Floods in Russia and Kazakhstan Force Thousands to Evacuate

By John Mercury April 13, 2024

More than 100,000 people were forced to evacuate on Wednesday after devastating spring floods engulfed cities and villages across vast sections of Russia and Kazakhstan.

The floods affected multiple settlements across Russia in the South Urals region east of Moscow, in Western Siberia and near the Volga River, as well as at least five regions of Kazakhstan, which shares a long border with Russia.

Dmitri S. Peskov, the Kremlin’s spokesman, said on Wednesday that the situation was “quite tense” and the forecast was “unfavorable” as “large amounts of water are coming to new regions.”

President Vladimir V. Putin of Russia is receiving reports about the flooding but has no plans to visit the affected areas, Mr. Peskov said. On Tuesday, Mr. Putin discussed the emergency with his Kazakh counterpart, President Kassym-Jomart Tokayev, the Kremlin said in a statement.

In the Central Asian country of Kazakhstan, the authorities said on Wednesday that more than 96,000 people had been evacuated and rescued, and more than 3,400 buildings remained flooded in five regions.

Heavy floods are a regular feature of the spring season in Russia. But the situation appeared to be substantially worse this year after a brisk heat wave caused large amounts of snow to melt rapidly, prompting local rivers to rise, the Russian emergency authorities said.

Waterlogged soil that froze during the winter and heavy precipitation also contributed to the flooding, the Emergency Situations Ministry said.

Parts of the Russian city of Orenburg, a regional capital of about 540,000 people, were deluged with water on Wednesday as the Ural River that runs through it swelled more than 33 feet and continued to rise, the mayor said in a post on the Telegram messaging app.

More than 7,700 people were evacuated in the Orenburg region, the regional government said.

Overall, more than 13,000 residential buildings have been flooded across Russia, according to TASS, a Russian state news agency. Russian state television showed residents paddling along roads and water touching the windows of traditional wooden houses.

Government officials urged local residents in affected areas or in those localities that were under threat of flooding to evacuate. Local prosecutors warned shops against raising prices on bottled drinking water.
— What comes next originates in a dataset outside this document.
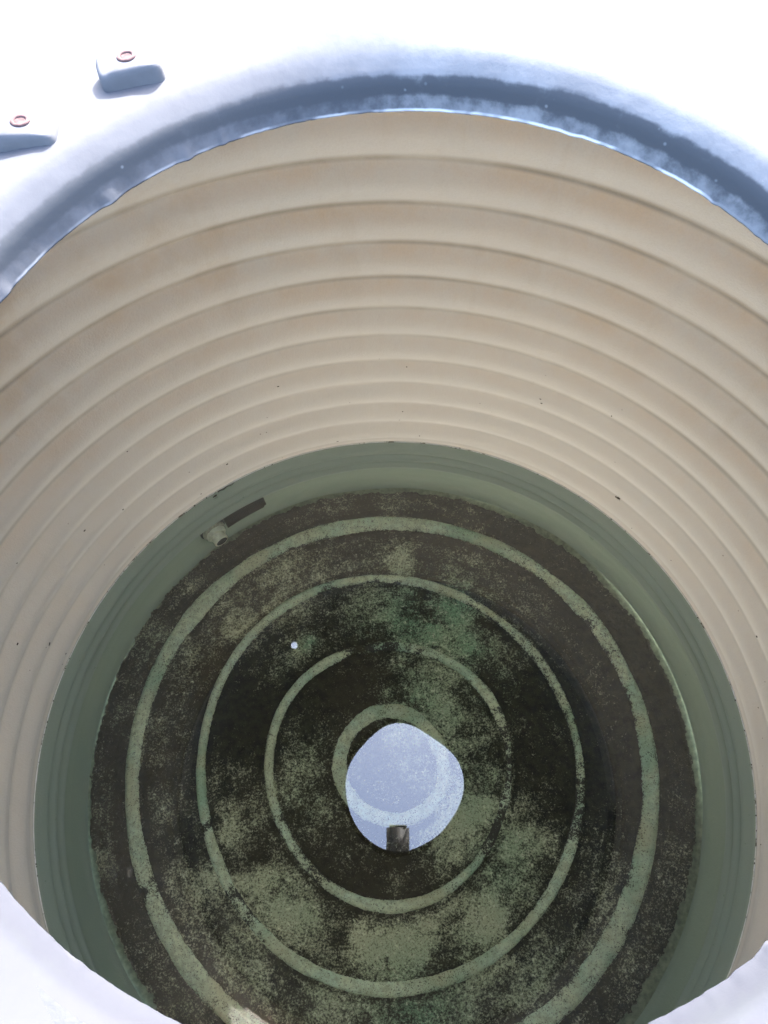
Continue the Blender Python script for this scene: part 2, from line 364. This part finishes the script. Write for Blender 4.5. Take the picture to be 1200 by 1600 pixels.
for px, py, s, dn, gn, bn in patches:
    x0, y0 = floor_pt(px, py); ss = s * 2.5 / 1207.0 * 1.05
    wob = 0.9 * (fbm(X + x0, Y - y0, 14, 4) - 0.5)
    g_ = np.exp(-np.clip(((X - x0) ** 2 + (Y - y0) ** 2) / (2 * ss * ss), 0, 30) * (1 + 1.5 * wob)) * (1 + wob)
    dens += dn * (0.92 if dn > 0 else 1.4) * g_ * (0.45 + 1.0 * sm(.34, .66, HOLES)); green = np.maximum(green, gn * g_); brown = np.maximum(brown, bn * g_)
edge = 0.9375 - .0067 * np.cos(a) + .010 * np.sin(a) + .0055 * np.cos(2 * a) - .0044 * np.sin(2 * a) + 0.020 * (fbm(X, Y, 22, 3) - 0.5) + 0.012 * (fbm(X, Y, 110, 2, .8) - 0.5)
hs = 0.006 + 0.006 * (fbm(X, Y, 12, 3) - 0.3) + 0.006 * (fbm(X, Y, 70, 3) - 0.5) + 0.003 * np.clip(dens, 0, 1)
hs = hs - 0.03 * sm(-0.010, 0.010, rad - edge) - 0.012 * sm(-.02, 0, rad - edge) * fbm(X + 6, Y, 150, 2)
for key, (c, w, h) in RING.items():
    dr = (rad - ring_r(c, a)) / w; cv = cover_at(key, X, Y)
    rag = 0.45 * (fbm(X + 2, Y, 30, 3) - 0.5) + 0.5 * (fbm(X + 2, Y, 110, 2, .8) - 0.5)
    # mud banks thinly against the ridge and is swept off its top unless it is buried there
    on = 1 - sm(0.60 + rag, 1.0 + rag, np.abs(dr))
    hs = hs * (1 - on) + on * (0.002 + cv * cv * (h * .62 + 0.004) * np.where(np.abs(dr) < 1, 1, 0) * 0.9)
    bank = np.exp(-((np.abs(dr) - 1.35) / 0.4) ** 2)
    dens -= 0.30 * bank * (fbm(X, Y + 3, 9, 2) > 0.25)
q = np.stack([X * R, Y * R, Z(FZ - hs)], -1).reshape(-1, 3)
keep = (rad < 0.962)
idx = np.arange(N * N).reshape(N, N)
fc = np.stack([idx[:-1, :-1], idx[:-1, 1:], idx[1:, 1:], idx[1:, :-1]], -1)
fk = keep[:-1, :-1] & keep[:-1, 1:] & keep[1:, 1:] & keep[1:, :-1]; fc = fc[fk]
used = np.zeros(N * N, bool); used[fc.ravel()] = True; remap = np.cumsum(used) - 1
tag(obj('sediment', q[used], remap[fc], M_sed, attrs={'dens': dens.ravel()[used], 'green': np.clip(green, 0, 1).ravel()[used], 'brown': np.clip(brown, 0, 1).ravel()[used]}),
    'dark settled mud and algae covering the tank floor between the pale rings', 'sediment', kind='stuff')

# ------------------------------------------------------------------ water
WR = float(np.interp(Z(WD), [p[1] for p in prof][::-1], [p[0] for p in prof][::-1])) / R
v, f = revolve([(WR * R + 0.001, Z(WD)), (0.6 * R, Z(WD)), (0.2 * R, Z(WD)), (0.0005, Z(WD))], 360)
water = tag(obj('water', v, f[:, ::-1], M_water), kind='structure')
# mineral line left at the waterline: a thin broken bead standing on the wall
n = 1440; a = np.linspace(0, 2 * np.pi, n, endpoint=False); rows = []
nz = fbm(np.cos(a), np.sin(a), 40, 3)
for p in np.linspace(0, 2 * np.pi, 6, endpoint=False):
    rad_ = 0.0009 * (0.35 + 1.3 * nz)
    rr = WR * R - 0.0006 + rad_ * np.cos(p); rows.append(np.stack([rr * np.cos(a), rr * np.sin(a), Z(WD) + 0.0006 + rad_ * np.sin(p)], -1))
v = np.concatenate(rows + [rows[0]]); f = grid_faces(7, n)
m = Mat('mineral_scale'); nn = m.noise(35, 5, 0.7)
M_scale = m.end(m.pbr(m.mix(m.ramp(nn, 0.56, 0.66), (0.85, 0.86, 0.84), (0.14, 0.12, 0.09)), 0.7))
obj('waterline_scale', v, f, M_scale, tank)

# ------------------------------------------------------------------ lid and collar with the cut manhole
HC = (0.0347, 0.0144); HD = 0.4143; HR = 0.2950
HF = [0.2935, -0.0006, -0.0011, -0.0011, 0.005, 0.0085, -0.0011, 0.0069, -0.0008, -0.0001, 0.0023, -0.002, -0.0004]
def hole_edge(a):
    r = HF[0] + sum(HF[2 * k - 1] * np.cos(k * a) + HF[2 * k] * np.sin(k * a) for k in range(1, 7))
    w_ = np.exp(-(((np.degrees(a) - 303 + 180) % 360 - 180) / 22) ** 2); r = r + 0.6 * w_ * (0.293 - r)
    # the cut edge undulates in height: follow the outline seen from above at the same time
    px, py = HC[0] + r * np.cos(a), HC[1] + r * np.sin(a)
    dx, dy = px - CX, py - CY
    # scale k so that (CX,CY)+k*(dx,dy) lies on the circle HC,HR
    ex, ey = CX - HC[0], CY - HC[1]
    A = dx * dx + dy * dy; B = ex * dx + ey * dy; Cc = ex * ex + ey * ey - HR * HR
    k = (-B + np.sqrt(B * B - A * Cc)) / A
    return r, HD / k
n = 1080; a = np.linspace(0, 2 * np.pi, n, endpoint=False)
er, ed = hole_edge(a)
ed = np.clip(ed, HD - 0.034, HD + 0.040)
jag = 0.0012 * (fbm(np.cos(a), np.sin(a), 60, 3) - 0.5) + 0.0006 * (fbm(np.cos(a) + 5, np.sin(a), 9, 3) - 0.5)
for deg, wd, amp in ((131, 1.6, .0040), (118, 0.9, .0030), (112.5, .5, .0018), (62, 1.2, .0020), (40, 0.7, .0022), (33, .5, .0015), (150, .8, .0018), (250, 1.5, .002), (300, 1, .002)):
    d_ = (np.degrees(a) - deg + 180) % 360 - 180; jag = jag + 0.55 * amp * np.exp(-(d_ / wd) ** 2)
edge_r = er - jag
def ringpts(r, d): return np.stack([(HC[0] + r * np.cos(a)) * R, (HC[1] + r * np.sin(a)) * R, Z(d) * np.ones(n)], -1)
cp_ = [(0.0004, 0.0012, .0), (0.0000, 0.0, .05), (0.0003, -0.0006, .0), (0.0010, -0.0018, .30), (0.0025, -0.0055, .38), (0.0038, -0.0090, .50), (0.0048, -0.0120, .95), (0.0058, -0.0155, 1.0), (0.0072, -0.0190, 1.0), (0.0088, -0.0212, .8), (0.0105, -0.0231, .25), (0.0130, -0.0252, .05), (0.0170, -0.0286, .0), (0.0215, -0.0320, 0.0), (0.0265, -0.0343, 0.0), (0.0325, -0.0357, 0), (0.0400, -0.0364, 0), (0.0500, -0.0366, 0), (0.0600, -0.0366, 0), (0.0700, -0.0362, 0), (0.0800, -0.0362, 0), (0.0900, -0.0360, 0), (0.1050, -0.0356, 0), (0.1250, -0.0350, 0)]
CR_OUT = HR + 0.125; CD_OUT = HD - 0.0350
rows, band_shade, glare_tone = [], [], []
# underside return of the collar
for i, (dr, dz_, dt) in enumerate([(0.02, 0.002, 0), (0.008, 0.002, 0)] + cp_):
    t = sm(0.02, 0.07, dr)
    e_ = er - jag * (1 - sm(0.0015, 0.004, dr))
    r_ = (e_ + dr) * (1 - t) + (HR + dr) * t
    d_ = (ed + dz_) * (1 - t) + (HD + dz_) * t
    rows.append(ringpts(r_, d_)); band_shade.append(dt * (0.35 + 0.65 * sm(-0.5, 0.2, np.sin(a))))
    west = 0.5 + 0.5 * np.cos(a - math.radians(140)); wd_ = 0.032 + 0.125 * west ** 2 + 0.20 * sm(0.1, -0.45, np.sin(a))
    patchiness = (1 - 0.55 * sm(0.45, 0.62, fbm(np.cos(a) - 3, np.sin(a), 8, 4))) if dr <= 0.0008 else 1.0
    glare_tone.append(patchiness * (1 - sm(wd_ * 0.5, wd_, dr + 0.004 * (fbm(np.cos(a), np.sin(a) + dr * 6, 5, 3) - 0.5))))
v = np.concatenate(rows); f = grid_faces(len(rows), n)[:, ::-1]
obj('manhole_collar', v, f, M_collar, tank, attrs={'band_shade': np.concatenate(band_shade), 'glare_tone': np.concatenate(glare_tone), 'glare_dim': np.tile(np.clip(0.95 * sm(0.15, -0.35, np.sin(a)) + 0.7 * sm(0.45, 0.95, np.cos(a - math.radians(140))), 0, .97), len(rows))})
# lid, outer skin from the collar down to the shoulder, then back inside
n2 = 240; a2 = np.linspace(0, 2 * np.pi, n2, endpoint=False)
outer = [(0.000, CD_OUT), (0.03, CD_OUT + 0.002), (0.10, CD_OUT + 0.013), (0.20, CD_OUT + 0.034), (0.33, CD_OUT + 0.08), (0.45, CD_OUT + 0.15), (0.53, CD_OUT + 0.23), (0.573, CD_OUT + 0.30), (0.586, CD_OUT + 0.345), (0.588, 0.74), (0.590, 0.76)]
inner = [(0.580, 0.76), (0.577, 0.735), (0.56, CD_OUT + 0.31), (0.52, CD_OUT + 0.245), (0.44, CD_OUT + 0.165), (0.32, CD_OUT + 0.095), (0.19, CD_OUT + 0.05), (0.09, CD_OUT + 0.029), (0.0, CD_OUT + 0.020), (-0.105, HD + 0.0035)]
def lidring(dr, d):
    t = min(1, max(0, dr / 0.64)); cx, cy = HC[0] * (1 - t), HC[1] * (1 - t); rr = CR_OUT + dr
    return np.stack([(cx + rr * np.cos(a2)) * R, (cy + rr * np.sin(a2)) * R, np.full(n2, Z(d))], -1)
v = np.concatenate([lidring(*p) for p in outer + inner]); f = grid_faces(len(outer) + len(inner), n2)[:, ::-1]
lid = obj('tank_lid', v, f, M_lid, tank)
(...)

On Wednesday, the situation in Orsk, a major Russian town near the border with Kazakhstan, began to improve after a flood destroyed an embankment dam on Friday, submerging the old part of the city and its smaller residential buildings.

The situation angered hundreds of residents, who went in front of Orsk’s City Hall to demand a swifter response from the local government, according to Kommersant, a Russian newspaper.

The regional governor said the situation was unprecedented and that the floods were the worst in recorded history.